Todo este breve juego numérico nos permite recordar de donde venimos para no sorprendernos con algunas conductas. Carlos F. De Angelis – sociólogo y autor de Radiografía del voto porteño: la Argentina que viene, nos invita a pensar de este modo: «Luego de un cuarto de siglo, no ausente de crisis y dificultades, la democracia argentina parece dar muestras de fatiga que deben ser analizadas. Este desgaste no es abstracto, sino que puede ser identificado en la vida cotidiana donde crecen signos de intolerancia y expresiones autoritarias. Las situaciones que jaquearon a la democracia en el pasado fueron visibles: asonadas militares, hiperinflación o los saqueos. Hoy la acechanza proviene de un enemigo silencioso: la creciente pérdida de la valoración del sistema democrático y de sus instituciones». En un estudio realizado durante la última semana del mes de noviembre se puede ver que la imagen positiva de la democracia se reduce al 36% de los argentinos, y que a un número similar les resulta indiferente». Muestra su preocupación por la percepción indiferente que se profundiza entre los jóvenes, donde sólo un 15% se expresa de esta forma.
Lo que demuestra el grado de confusión mencionado es que, paradójicamente, la estima de la democracia como concepto es superior al funcionamiento de sus instituciones. «Los políticos, los partidos, la Justicia y el Congreso poseen una muy baja valoración positiva. El caso de los políticos es emblemático. Son rechazados por siete de cada diez argentinos. Y los partidos, marchitas organizaciones políticas, poseen una percepción negativa de seis de cada diez. La perspectiva de una clase política que priorizaría sus intereses particulares por sobre los de la ciudadanía se ha instalado como dogma». Lo que nos debe llevar a pensar que cambiar esta percepción llevará mucho trabajo y varias generaciones, salvo una iluminación de la conciencia colectiva o la aparición de un nuevo político carismático popular (nada de ello parece hoy, en este estado de conciencia, posible). Vuelve a aparecer un tema ya analizado: «el reemplazo de las identidades partidarias por modelos que asimilan las candidaturas a marcas de productos, puede ser exitoso en la coyuntura, sin embargo contribuye al descrédito de la dirigencia, sobre todo cuando se evidencia que esas “marcas” no logran transformarse en gestoras eficaces de lo público».

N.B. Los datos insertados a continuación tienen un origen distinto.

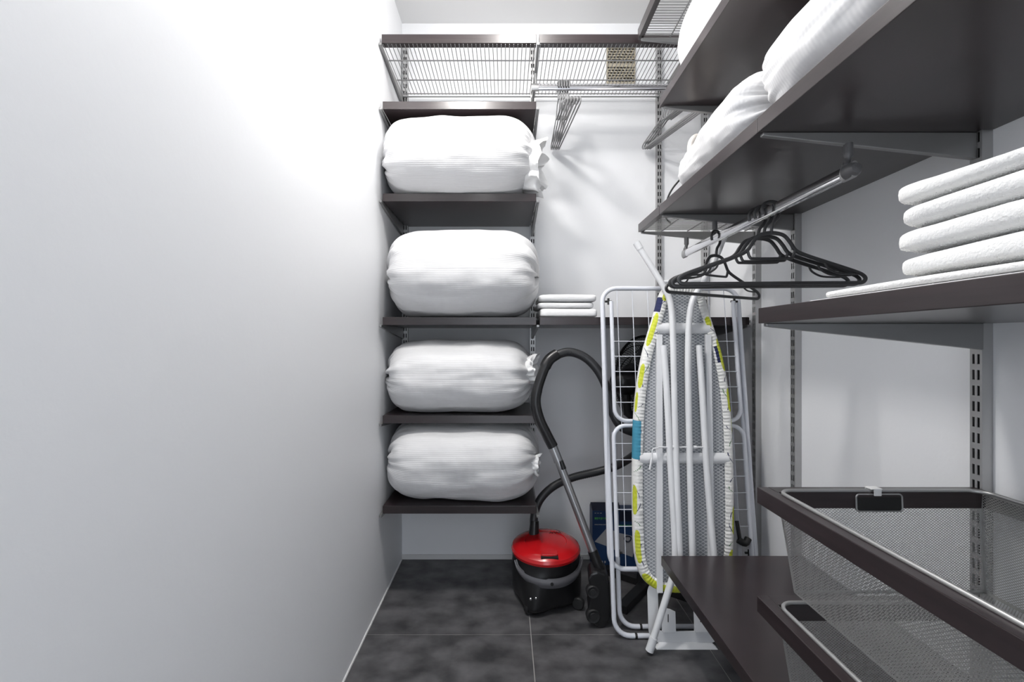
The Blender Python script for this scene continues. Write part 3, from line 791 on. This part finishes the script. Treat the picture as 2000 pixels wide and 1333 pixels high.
MB().tube(smooth_path([at(1286, 876, 1.648), at(1275, 878, 1.645), at(1273, 895, 1.643), at(1269, 918, 1.642)], 6), [0.0025]*13+[0.004]*6, 8).build('height_lever', 'white', IB)
# iron rest: rounded steel plate frame that the board stands on
IR = MB()
ir0, ir1 = 0.488, 0.735
outer = round_rect(ir0, ir1, 0.010, 0.215, 0.045, 7); inner = round_rect(ir0+0.036, ir1-0.036, 0.048, 0.178, 0.012, 7)
fy = lambda z: 1.604+0.11*z
n = len(outer)
for (f0, f1) in ((0.0, 0.004),):
    o = len(IR.v)
    for P in (outer, inner):
        for dy in (f0, f1): IR.v += [Vector((a, fy(b)+dy, b)) for a, b in P]
    for i in range(n):
        j = (i+1) % n
        IR.f += [(o+i, o+j, o+2*n+j, o+2*n+i), (o+n+i, o+3*n+i, o+3*n+j, o+n+j), (o+i, o+n+i, o+n+j, o+j), (o+2*n+i, o+2*n+j, o+3*n+j, o+3*n+i)]; IR.mi += [0]*4
ir = IR.build('iron_rest', 'white', IB, smooth=True)
lip = MB(); lip.prism([(ir0+0.02, 0.0005), (ir1-0.02, 0.0005), (ir1-0.035, 0.014), (ir0+0.035, 0.014)], lambda a, b: (a, fy(b)-0.018*(1-b/0.014), b), lambda a, b: (a, fy(b)+0.003, b))
lip.build('rest_lip', 'white', ir, smooth=False)
for xx in (0.530, 0.640):
    hk = MB(); hp = [(xx, 0.055), (xx+0.048, 0.052), (xx+0.048, 0.118), (xx+0.030, 0.126), (xx, 0.132)]
    hk.prism(hp, lambda a, b: (a, fy(b)-0.012, b), lambda a, b: (a, fy(b)-0.009, b)); hk.box(xx+0.020, xx+0.023, fy(.08)-0.0135, fy(.08)-0.0115, 0.085, 0.112, mi=1)
    hk.box(xx+0.004, xx+0.044, fy(.052)-0.012, fy(.052)+0.004, 0.049, 0.0555)
    hk.build('rest_bracket', ['white', 'dark'], ir, smooth=False, bevel=0.001)

# ---------------------------------------------------------------- pedestal fan behind the rack
fc = Vector((0.600, 2.045, H-0.167)); fn_ = Vector((0.906, 0.42, 0)).normalized()
FN = thing('pedestal_fan', 'black pedestal fan half hidden behind the drying rack', 'fan', (0.60, 2.0, 0))
side = Vector((-fn_.y, fn_.x, 0)); up = Vector((0, 0, 1))
def fp(r, a, h): return fc+side*math.cos(a)*r+up*math.sin(a)*r+fn_*h
Rf = 0.195
cg = MB()
for sgn in (-1, 1):
    for k in range(96):
        a = 2*math.pi*k/96
        pts = [fp(0.045+(Rf-0.045)*u, a+0.12*u*sgn, sgn*0.062*math.sqrt(max(0, 1-(0.15+0.85*u)**3))) for u in (0, .25, .5, .75, .9, 1)]
        cg.tube(pts, 0.0011, 4)
stuff(cg.build('cage', 'black', FN))
for h, r, t in ((0, Rf, 0.006), (0.05, 0.11, 0.002), (-0.05, 0.11, 0.002), (0.035, 0.155, 0.002), (-0.035, 0.155, 0.002)):
    MB().tube([fp(r, 2*math.pi*k/64, h) for k in range(64)], t, 6, closed=True).build('cage_ring', 'black', FN)
Tm = Matrix.Translation(fc) @ Matrix(((side.x, 0, fn_.x), (side.y, 0, fn_.y), (0, 1, 0))).to_4x4()
MB().lathe([(0.0, -0.165), (0.030, -0.162), (0.048, -0.145), (0.055, -0.11), (0.055, -0.06), (0.045, -0.05)], 24, Tm).build('motor_housing', 'black', FN)
MB().lathe([(0.0, 0.075), (0.042, 0.072), (0.045, 0.060)], 24, Tm).build('front_badge', 'black', FN)
for k in range(3):
    bl = MB()
    bl.grid(lambda u, v, k=k: fp(0.03+0.145*u, 2*math.pi*k/3+(v-0.5)*(0.7+0.7*math.sin(math.pi*min(u*1.05, 1))), (v-0.5)*0.05), 10, 8); bl.uv = None
    bl.build('blade', 'vgrey', FN)
MB().tube([fc-fn_*0.10+up*-0.04, fc-fn_*0.09+up*-0.13, Vector((0.60, 2.0, H-0.36))], 0.02, 12).build('neck', 'black', FN)
MB().tube([Vector((0.60, 2.0, H-0.34)), Vector((0.60, 2.0, 0.05))], 0.0125, 12).build('pole', 'black', FN)
MB().lathe([(0.0, 0.02), (0.045, 0.02), (0.042, 0.05), (0.022, 0.075), (0.015, 0.11)], 20, Matrix.Translation((0.60, 2.0, 0))).build('base_hub', 'black', FN)
for tip in ((0.442, 1.80), (0.445, 2.12), (0.758, 2.20), (0.76, 1.87)):
    d = Vector((tip[0]-0.60, tip[1]-2.0, 0)); L = d.length; ang = math.atan2(d.y, d.x)
    TT = Matrix.Translation((0.60, 2.0, 0)) @ Matrix.Rotation(ang, 4, 'Z')
    MB().box(0.02, L, -0.021, 0.021, 0.0, 0.030, T=TT).build('base_leg', 'black', FN, smooth=False, bevel=0.003)

# ---------------------------------------------------------------- blue carton
bx = thing('carton', 'small blue printed carton on floor behind the drying rack', 'box', (0.50, 2.13, 0))
Tb = Matrix.Translation((0.504, 2.205, 0)) @ Matrix.Rotation(math.radians(-1), 4, 'Z')
bw, bd, bh = 0.105, 0.040, 0.262
MB().box(-bw, bw, -bd, bd, 0.0, bh, T=Tb).build('carton_body', 'blue', bx, smooth=False, bevel=0.001)
fl = MB(); fl.prism([(-bd, bh), (bd, bh), (bd*0.3, bh+0.022)], lambda a, b: Tb @ Vector((-bw, a, b)), lambda a, b: Tb @ Vector((bw*0.25, a, b))); fl.build('top_flap', 'bluedark', bx, smooth=False)
MB().box(0.02, bw, -bd-0.0012, -bd, bh-0.048, bh-0.001, T=Tb).build('dark_panel', 'bluedark', bx, smooth=False)
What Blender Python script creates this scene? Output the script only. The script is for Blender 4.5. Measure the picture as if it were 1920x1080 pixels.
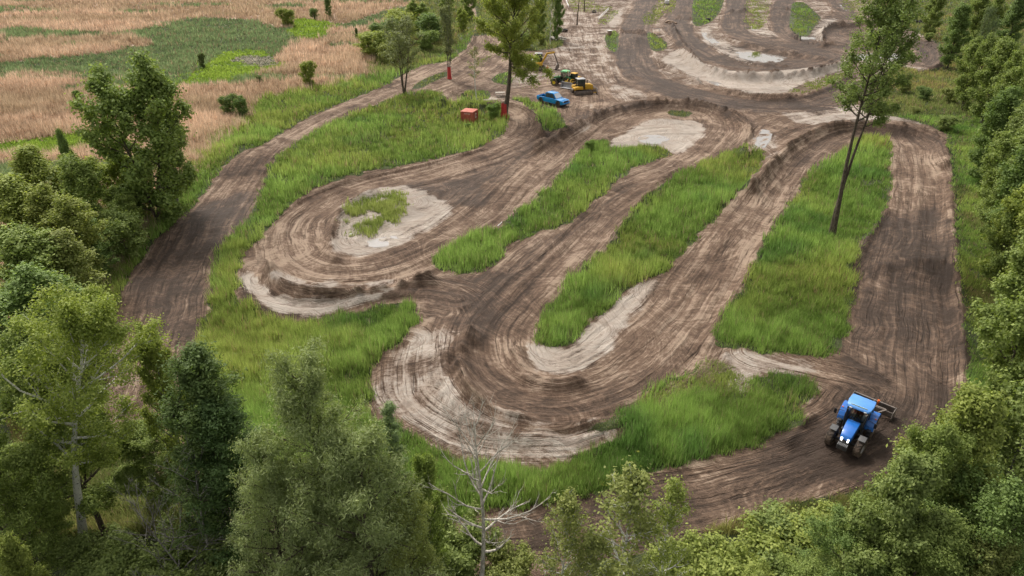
import bpy, bmesh, math, random
import numpy as np
from mathutils import Vector, Matrix

for _o in list(bpy.data.objects):
    bpy.data.objects.remove(_o)
C = bpy.context.scene.collection
R = math.radians

# ------------------------------------------------------------------ camera, sky, sun, exposure
CAM_H, PITCH, FOC = 29.7, R(29.0), 1280.0
cam = bpy.data.cameras.new('camera'); cam.sensor_width = 36.0; cam.lens = 24.0
cam.clip_start = 0.1; cam.clip_end = 6000.0
cam_o = bpy.data.objects.new('camera', cam); C.objects.link(cam_o)
cam_o.location = (0, 0, CAM_H); cam_o.rotation_euler = (math.pi/2 - PITCH, 0, 0)
bpy.context.scene.camera = cam_o

SUN_EL, SUN_AZ = R(54), R(-32)          # azimuth from +Y towards +X
sun_dir = Vector((math.sin(SUN_AZ)*math.cos(SUN_EL), math.cos(SUN_AZ)*math.cos(SUN_EL), math.sin(SUN_EL)))
w = bpy.data.worlds.new('World'); bpy.context.scene.world = w; w.use_nodes = True
nt = w.node_tree; nt.nodes.clear()
out = nt.nodes.new('ShaderNodeOutputWorld'); bg = nt.nodes.new('ShaderNodeBackground')
sky = nt.nodes.new('ShaderNodeTexSky'); sky.sky_type = 'NISHITA'; sky.sun_disc = False
sky.sun_elevation = SUN_EL; sky.sun_rotation = SUN_AZ
sky.air_density = 1.6; sky.dust_density = 6.0; sky.ozone_density = 1.0
hs = nt.nodes.new('ShaderNodeHueSaturation'); hs.inputs['Saturation'].default_value = 0.22
nt.links.new(sky.outputs[0], hs.inputs['Color'])
mxw = nt.nodes.new('ShaderNodeMix'); mxw.data_type = 'RGBA'; mxw.blend_type = 'MULTIPLY'
mxw.inputs['Factor'].default_value = 1.0
nt.links.new(hs.outputs[0], mxw.inputs[6]); mxw.inputs[7].default_value = (1.0, 0.965, 0.925, 1)
nt.links.new(mxw.outputs[2], bg.inputs['Color']); bg.inputs['Strength'].default_value = 0.12
nt.links.new(bg.outputs[0], out.inputs[0])
sl = bpy.data.lights.new('sun', 'SUN'); sl.energy = 1.5; sl.angle = R(11); sl.color = (1.0, 0.955, 0.89)
so = bpy.data.objects.new('sun', sl); C.objects.link(so)
so.rotation_euler = sun_dir.to_track_quat('Z', 'Y').to_euler()
vs = bpy.context.scene.view_settings
vs.view_transform = 'Standard'; vs.look = 'None'; vs.gamma = 1.0; vs.use_curve_mapping = False
vs.exposure = 0.68
try:
    cy = bpy.context.scene.cycles
    cy.max_bounces = 5; cy.diffuse_bounces = 3; cy.transmission_bounces = 3; cy.transparent_max_bounces = 4
    cy.glossy_bounces = 2; cy.caustics_reflective = False; cy.caustics_refractive = False
except Exception:
    pass

# ------------------------------------------------------------------ helpers
CP, SP = math.cos(PITCH), math.sin(PITCH)
def flat(px, py, z=0.0):
    """plan position (x, y) of the point at height z that the survey photograph shows at px, py"""
    px = np.asarray(px, float); py = np.asarray(py, float)
    dx = (px-960)/FOC; dy = (py-540)/FOC
    t = (CAM_H-z)/(SP+dy*CP)
    return dx*t, (CP-dy*SP)*t
def P(s):
    """'x,y x,y ...' survey points -> plan polygon"""
    a = np.array([[float(v) for v in p.split(',')] for p in s.split()])
    x, y = flat(a[:, 0], a[:, 1]); return np.stack([x, y], 1)
def chaikin(p, n=1, closed=True):
    for _ in range(n):
        if closed:
            q = np.roll(p, -1, 0)
            p = np.stack([p*.8+q*.2, p*.2+q*.8], 1).reshape(-1, 2)
        else:
            a, b = p[:-1], p[1:]
            m = np.stack([a*.75+b*.25, a*.25+b*.75], 1).reshape(-1, 2)
            p = np.concatenate([p[:1], m, p[-1:]])
    return p
def _h(ix, iy, s):
    n = (ix*374761393 + iy*668265263 + s*974634777) & 0x7fffffff
    n = ((n ^ (n >> 13))*1274126177) & 0x7fffffff
    return ((n ^ (n >> 16)) & 0xffff)/65535.0
def vnoise(x, y, s=0):
    x = np.asarray(x, float); y = np.asarray(y, float)
    ix = np.floor(x).astype(np.int64); iy = np.floor(y).astype(np.int64)
    fx = x-ix; fy = y-iy; fx = fx*fx*(3-2*fx); fy = fy*fy*(3-2*fy)
    return ((_h(ix, iy, s)*(1-fx)+_h(ix+1, iy, s)*fx)*(1-fy) +
            (_h(ix, iy+1, s)*(1-fx)+_h(ix+1, iy+1, s)*fx)*fy)
def fbm(x, y, s=0, o=4):
    r = 0; a = .5; t = 0
    for i in range(o):
        r = r+a*vnoise(x*2**i+17.3*i, y*2**i-9.1*i, s+i); t += a; a *= .5
    return r/t
def sstep(a, b, v):
    t = np.clip((v-a)/(b-a), 0, 1); return t*t*(3-2*t)
def sdf(poly, X, Y, pad=6.0):
    """signed distance, positive inside, -pad beyond the bounding box"""
    r = np.full(X.shape, -pad)
    lo = poly.min(0)-pad; hi = poly.max(0)+pad
    k = np.nonzero((X > lo[0]) & (X < hi[0]) & (Y > lo[1]) & (Y < hi[1]))[0]
    if not len(k): return r
    x = X[k]; y = Y[k]; d2 = np.full(x.shape, 1e18); ins = np.zeros(x.shape, bool)
    for (x0, y0), (x1, y1) in zip(poly, np.roll(poly, -1, 0)):
        ex, ey = x1-x0, y1-y0
        t = np.clip(((x-x0)*ex+(y-y0)*ey)/(ex*ex+ey*ey+1e-12), 0, 1)
        d2 = np.minimum(d2, (x-x0-t*ex)**2+(y-y0-t*ey)**2)
        c = (y0 > y) != (y1 > y)
        if c.any():
            xi = x0+(y-y0)*ex/(ey if abs(ey) > 1e-12 else 1e-12)
            ins ^= c & (x < xi)
    r[k] = np.maximum(np.where(ins, 1, -1)*np.sqrt(d2), -pad)
    return r
def linedist(line, X, Y, pad, ends=False):
    """distance, signed across, along for an open polyline (only within pad)"""
    D = np.full(X.shape, 1e3); A = np.zeros(X.shape); L = np.zeros(X.shape)
    lo = line.min(0)-pad; hi = line.max(0)+pad
    k = np.nonzero((X > lo[0]) & (X < hi[0]) & (Y > lo[1]) & (Y < hi[1]))[0]
    if not len(k): return D, A, L
    x = X[k]; y = Y[k]; d = np.full(x.shape, 1e3); a = np.zeros(x.shape); l = np.zeros(x.shape); s = 0.0
    for si, ((x0, y0), (x1, y1)) in enumerate(zip(line[:-1], line[1:])):
        ex, ey = x1-x0, y1-y0; n = math.hypot(ex, ey)
        if n < 1e-6: continue
        j = np.nonzero((x > min(x0, x1)-pad) & (x < max(x0, x1)+pad) & (y > min(y0, y1)-pad) & (y < max(y0, y1)+pad))[0]
        if len(j):
            xx = x[j]; yy = y[j]
            tr_ = ((xx-x0)*ex+(yy-y0)*ey)/(n*n); t = np.clip(tr_, 0, 1)
            dd = np.hypot(xx-x0-t*ex, yy-y0-t*ey)
            if ends and si == 0: dd = dd+np.clip(-tr_, 0, None)*n*2.5
            if ends and si == len(line)-2: dd = dd+np.clip(tr_-1, 0, None)*n*2.5
            cr = (xx-x0)*ey-(yy-y0)*ex
            b = dd < d[j]; jb = j[b]
            d[jb] = dd[b]; a[jb] = np.sign(cr[b])*dd[b]; l[jb] = s+t[b]*n
        s += n
    D[k] = d; A[k] = a; L[k] = l
    return D, A, L

# ------------------------------------------------------------------ plan of the site
DIRT = chaikin(P('200,700 228,545 267,487 295,450 370,385 415,320 450,285 500,270 550,237 600,210 668,184 735,156 769,132 800,120 833,118 857,108 877,88 888,68 893,40 875,10 868,-5 868,-60 1700,-60 1655,0 1640,25 1665,40 1720,62 1755,80 1772,100 1768,125 1725,133 1690,125 1660,130 1640,160 1610,200 1625,213 1700,222 1740,236 1772,250 1782,290 1790,450 1800,560 1812,640 1815,745 1800,790 1760,850 1720,880 1660,905 1560,925 1500,935 1400,960 1320,1000 1200,1040 1050,1060 800,1100 500,1080 350,950 200,800'))
# grass areas inside the dirt: (outline, blade height, colour kind)
GR = [
 ('345,760 373,659 381,600 395,515 402,475 430,438 470,403 489,350 508,300 558,264 600,238 680,205 740,180 762,172 822,170 845,192 868,188 915,190 952,200 957,225 950,248 905,274 837,294 735,315 668,328 600,350 560,372 522,408 495,440 465,468 448,505 446,545 470,572 520,600 585,605 620,590 700,577 740,566 785,562 787,600 752,645 710,680 690,725 698,785 760,800 820,850 870,868 950,874 1050,874 1090,850 1140,822 1175,800 1145,782 1180,762 1205,742 1265,702 1300,685 1340,665 1345,690 1352,725 1390,735 1425,700 1500,700 1530,725 1512,752 1505,790 1480,820 1400,840 1325,860 1275,885 1200,903 1100,930 1025,950 960,957 850,965 700,1000 500,980 400,900 345,820', 1.25, 0),
 ('1676,256 1605,257 1590,270 1567,289 1540,302 1511,325 1490,370 1462,400 1420,480 1385,540 1345,600 1338,645 1355,658 1420,660 1510,672 1562,668 1582,640 1602,560 1605,480 1640,425 1665,390 1672,320', 1.2, 0),
 ('1398,266 1430,280 1434,303 1398,349 1363,384 1328,426 1286,472 1250,507 1190,540 1150,570 1100,605 1075,640 1050,654 1015,648 999,625 1010,590 1050,542 1099,497 1152,447 1166,419 1205,370 1275,320 1346,296', 1.35, 0),
 ('814,479 803,490 818,507 888,514 941,497 955,455 1053,425 1103,398 1117,377 1145,349 1198,310 1250,296 1261,282 1222,271 1152,282 1138,261 1099,268 1071,303 1039,338 997,377 958,402 934,426 888,437 846,461', 1.15, 0),
 ('637,383 633,433 664,449 711,441 750,425 765,394 773,367 742,355 695,359', 0.9, 1),
 ('952,184 989,184 1010,193 1037,203 1064,228 1062,240 1020,248 1012,236 1003,212 979,194', 1.1, 0),
 ('1203,30 1225,15 1240,-5 1270,-5 1262,25 1240,28 1235,45 1207,49', .5, 1),
 ('1213,57 1235,70 1250,80 1250,90 1232,97 1220,93', .5, 0),
 ('1133,68 1150,58 1160,60 1157,98 1142,95', .6, 0),
 ('1118,44 1142,20 1165,17 1155,30 1138,47', .5, 1),
 ('1299,6 1305,-20 1362,-20 1352,19 1334,41 1307,51 1298,41', .6, 0),
 ('1397,0 1400,-20 1448,-20 1446,4 1444,24 1433,51 1420,56 1396,54', .45, 1),
 ('1486,4 1508,4 1529,24 1540,34 1525,52 1515,69 1499,67 1480,54 1482,28', .6, 0),
 ('1574,0 1576,-20 1650,-20 1640,0 1640,22 1585,21', .4, 1),
 ('1474,174 1521,150 1592,129 1605,128 1591,139 1540,165 1512,175', .5, 1),
 ('880,68 926,64 960,93 1000,96 1053,88 1056,75 1036,65 1032,40 1034,-30 885,-30 893,20 898,50', .8, 3),
 ('1064,22 1064,-30 1120,-30 1112,8 1150,12 1146,20 1118,24', .4, 1),
 ('888,125 918,98 935,90 925,101 898,128', .5, 1),
 ('771,166 797,147 838,133 842,141 813,152 787,166', .5, 3),
 ('866,173 915,169 920,184 890,190 868,190', .7, 0),
 ('921,152 930,140 952,134 962,150 950,160', .5, 0),
 ('1405,100 1425,97 1422,106 1407,108', .6, 3),
 ('1175,800 1142,812 1090,810 1130,790 1170,778', .45, 3),
 ('1245,208 1275,205 1300,212 1290,219 1255,218', .4, 3),
 ('1340,668 1300,690 1215,745 1190,765 1230,770 1330,740 1400,735 1390,700', .4, 1),
]
GR = [(chaikin(P(a)), h, k) for a, h, k in GR]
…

Concluye diciendo: «La democracia no es un monumento ni un recuerdo de mejores épocas, sino un organismo vivo que sólo puede asentarse en una sociedad democrática en términos políticos pero también económicos. Sin una mejor distribución del ingreso, la inclusión social y un futuro sustentable para todos no se vuelven una realidad palpable, el voto pasa a ser un acto vacío de contenido. Pero, cómo se sale de la trampa, donde parte de la ciudadanía pide soluciones inmediatas y mágicas a los problemas de la sociedad, y donde buena parte de la clase política propone soluciones de corto plazo, sin la planificación necesaria o estudios que evalúen sus impactos». Esto nos muestra esa “trampa” en que nos han colocado los modos actuales de la política: se demanda con urgencia y se promete que se puede. Esta trampa no es el resultado de un diseño, es la consecuencia de un largo proceso de demandas acumuladas insatisfechas y de promesas vanas con el único propósito de ganar una elección: «Si hubiera dicho la verdad no me hubieran votado» (Menem). Debemos aquí enfrentarnos a la pregunta: ¿Cómo se cambia una sociedad que muestra una creciente apatía y desinterés sobre lo público o común, que rechaza participar, pero a la vez reclama una renovación de la clase dirigente de la que no quiere participar? Los “ellos culpables” y cada uno de nosotros estamos entremezclados en un “pacto siniestro” que nos tiene aprisionados.